GEM will provide a basis for comparing earthquake risks across regions and across borders, and thereby take the necessary first step towards increased awareness and actions that reduce earthquake risk. GEM tools will be usable at the community, national and international level for uniform earthquake risk-evaluation and as a defensible basis for risk-mitigation plans. GEM results will be disseminated all over the world. GEM will build technical capacity and carry out awareness-raising activities.

Scientific framework[edit]

The GEM scientific framework serves as the underlying basis for constructing the global earthquake model, and is organised in three principal integrated modules: seismic hazard, seismic risk and socio-economic impact.
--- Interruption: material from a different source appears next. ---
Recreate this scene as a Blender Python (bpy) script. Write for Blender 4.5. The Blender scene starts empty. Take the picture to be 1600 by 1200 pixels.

  • The hazard module calculates harmonised probabilities of earthquake occurrence and resulting shaking at any given location.
  • The risk module calculates damage and direct losses resulting from this damage such as fatalities, injuries and cost of repair. Damage due to strong ground shaking is calculated by combining building vulnerability, population vulnerability and exposure. GEM will furthermore develop remote-sensing and crowd-data collection techniques to classify, monitor and regularly update building inventory and thus regional vulnerability.
  • The socio-economic impact module of GEM will provide tools and indices to both estimate and communicate the impact from earthquakes on the economy and society, concentrating in particular on indirect losses. For example, the impact on a company's revenue, on budgets, on poverty. The module will allow for calculations of scenarios which that enable cost/benefit analysis of mitigating actions, such as systematic building strengthening, and facilitate insurance and alternative risk transfer.
Scientific framework GEM

Implementation[edit]

It will take five years to build the first working global earthquake model – including corresponding tools, software and datasets. The work started in 2009 and will be finished at the end of 2013. Construction occurs in various stages that are partly overlapping in time. The pilot project GEM1 (January 2009 – March 2010) generates GEM’s first products and initial model building infrastructure, Global components will establish a common set of definitions, strategies, standards, quality criteria and formats for the compilation of databases that serve as an input to the global earthquake model. They are addressed by international consortia that respond to calls for proposals on hazard, risk and socio-economic impact. Global components will provide preliminary data on a global scale, but on a local scale, regional and national programmes will provide more detailed and reliable data. Regional Programmes are projects with targeted funding taking place in various regions of the world; currently in the Middle East and Europe programmes have already started. The data produced on a regional and national scale will be carefully quality-controlled and integrated into the global models. The actual development of the model will occur using a common, web-based platform for dynamic sharing of tools and resources, in order to create software and online tools as end-products. The global earthquake model will be tested and evaluated before its official release; the testing procedure will involve the establishment of scientific experiments that are reproducible, transparent, and set up within a controlled environment.

GEM is however more than the creation and release of this first version of the model. GEM strives for continuous improvement of the model and will ensure that results are disseminated, technology is transferred through training and workshops and that awareness raising activities are deployed in order to contribute to risk reduction worldwide.